If a person is impure / unclean, they create spiritual pollution.  Kami may get upset in the presence of this, and may become (briefly) contaminated.  Thus, a kitsune in the presence of someone unclean will become agitated and probably violent depending on the degree of spiritual contamination in the area.  So, if someone is, for example, loud and obnoxious, the kitsune may take offence and teach the person a lesson.  A samurai who forsakes their duty for selfish reasons may find themselves the target of a kitsune's pranks.  Someone who is cruel and greedy may find a kitsune willing to strip them of all their worldly possessions.  A person who trespasses on sacred ground without paying the proper respects and cleansing themselves may find a kitsune more than willing to kill them for their ignorance.

And then there's Tamamo-no-Mae.
She is responsible for the destruction of two Empires, and almost a third.  Or is she?  She endeared herself to the rulers of these empires -- and asked these rulers for favours.  These favours, of course, involved torture and torment.  Consider that a test.  If the ruler was a proper ruler, he would have refused.  However, these rulers did not.  They gave the orders, and people suffered.  And they continued to suffer until they rose up and took down their cruel ruler.  Of course, Tamamo-no-Mae was long since gone by then, her work done.

The twist comes when she works her magic within the Japanese Courts.  The Emperor was infatuated with her, and neglected his duties and obligations to be with her.  That's bad.  The duties of the Empire surpass any personal desires.  She is, of course, discovered by a descendent of Abe no Seimei -- an powerful onmyoji who has fox blood running through his veins.  He knows what she is, and exposes her.  She does not seek retribution for being discovered, and simply flees -- while the Emperor calls for his soldiers to hunt her down.

She asks for mercy.  Strictly speaking, mercy is an act of purity -- something Shinto approves of.  And the guards, following the code of the warrior, should have granted it.  But the archer did not, and Tamamo-no-Mae was killed.  Of course, death for a kami is a little thing, and she became a tamashi (a disembodied spirit).  She possessed a rock, and her wrath caused a blight upon the area -- anything that touched the rock would die.  This is actually fairly normal for a wrathful spirit -- the retribution inflicted by a wrathful kami extends beyond the wronging party, and will affect anyone in the region.  This will last until the kami is appeased, in which case the bad fortune (or disaster -- the Japanese word is synonymous) will continue.  A monk passes through the region, and Tamamo-no-Mae warns him of her nature.  She explains what she has done, and what has become of her.  The monk, in return, offers his sympathy and shows compassion.  This is an act of purity, and she is appeased -- her wrathful aspect is submerged, and she leaves the rock, heading to the High Plain of Heaven (the land of the gods).

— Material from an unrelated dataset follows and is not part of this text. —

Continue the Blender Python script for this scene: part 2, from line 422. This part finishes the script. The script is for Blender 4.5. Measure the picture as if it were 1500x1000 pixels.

Is Tamamo-no-Mae evil?  From a human's perspective, perhaps.  But strictly from the perspective if Shinto -- it doesn't matter.  She is a kami, and she acts according to her nature.  She goes into the world, and deals with those who are impure, causing them to destroy themselves.  This is what a nogitsune does.  They are teachers, and their method of teaching can be terrible to behold if the target of their lessons deserves their wrath.  But notice, also, that when you petition the myobu to protect you from a nogitsune's wrath, it does not involve the two fighting one another to the death -- the myobu approaches the nogitsune, goes 'don't do that!', and the nogitsune usually departs.

Is that the act of an "evil" creature, or a creature doing what it thinks is proper?